In the system laid down by the Regulation, the main insolvency proceedings and any secondary proceedings are interdependent proceedings which concern only one debtor, though the assets, operations and activities of that debtor may be spread over several European countries. The general idea behind the duties to communicate and to cooperate is to ensure the smooth course of operations in the various proceedings and the alignment of distributions. Recital 20 to the Regulation uses strong words (‘Main insolvency proceedings and secondary proceedings can contribute to the effective realization of the total assets only if all the concurrent proceedings pending are coordinated. The main condition here is that the various liquidators must cooperate closely, in particular by exchanging a sufficient amount of information’). What the text of the Regulation misses is appropriate guidance and detail. Will there be additional issues of which to inform each other than the ones mentioned in the Report? Moreover: what will be the language to use, the items of evidence to be provided, and queries with regard to translations and costs. Who will ultimately decide which information has to be provided? Will it be the ‘COMI’ court, the court of the secondary proceeding or the liquidator in the main proceeding, given its leading position? Which law is applicable when a liquidator does not (sufficiently) communicate and cooperate?
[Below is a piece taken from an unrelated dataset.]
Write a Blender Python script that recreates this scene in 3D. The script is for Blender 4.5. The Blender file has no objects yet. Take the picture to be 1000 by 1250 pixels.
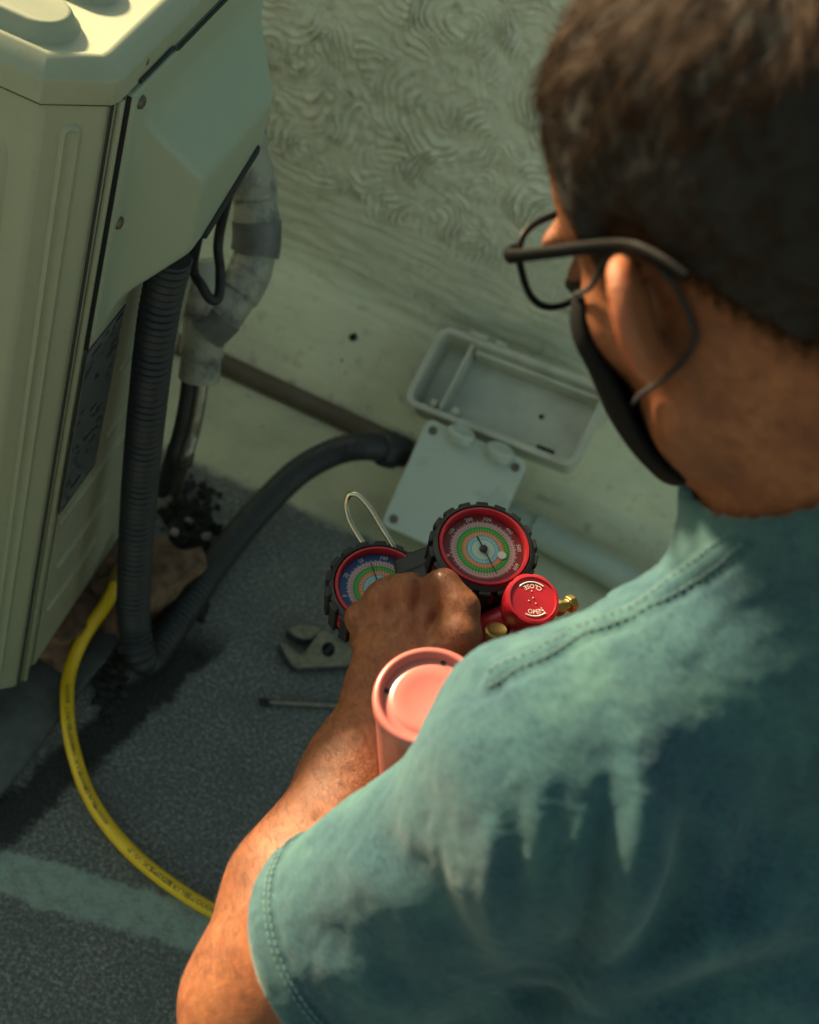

Herein lies a key problem that, given the laxity of governments in issues of international insolvency law, should be addressed by the European insolvency community itself. Would it be possible to create a realistic framework, a sort of protocol for communication and cooperation, within which the ‘dominant’ player respects the legal position of the secondary liquidator (including his professional and ethical duties) and which lays down some rules of the game?
There is mutual interwovenness of the main insolvency proceedings and the secondary proceedings not only on the level of the insolvency practitioners. The claims in all proceedings are closely knit too.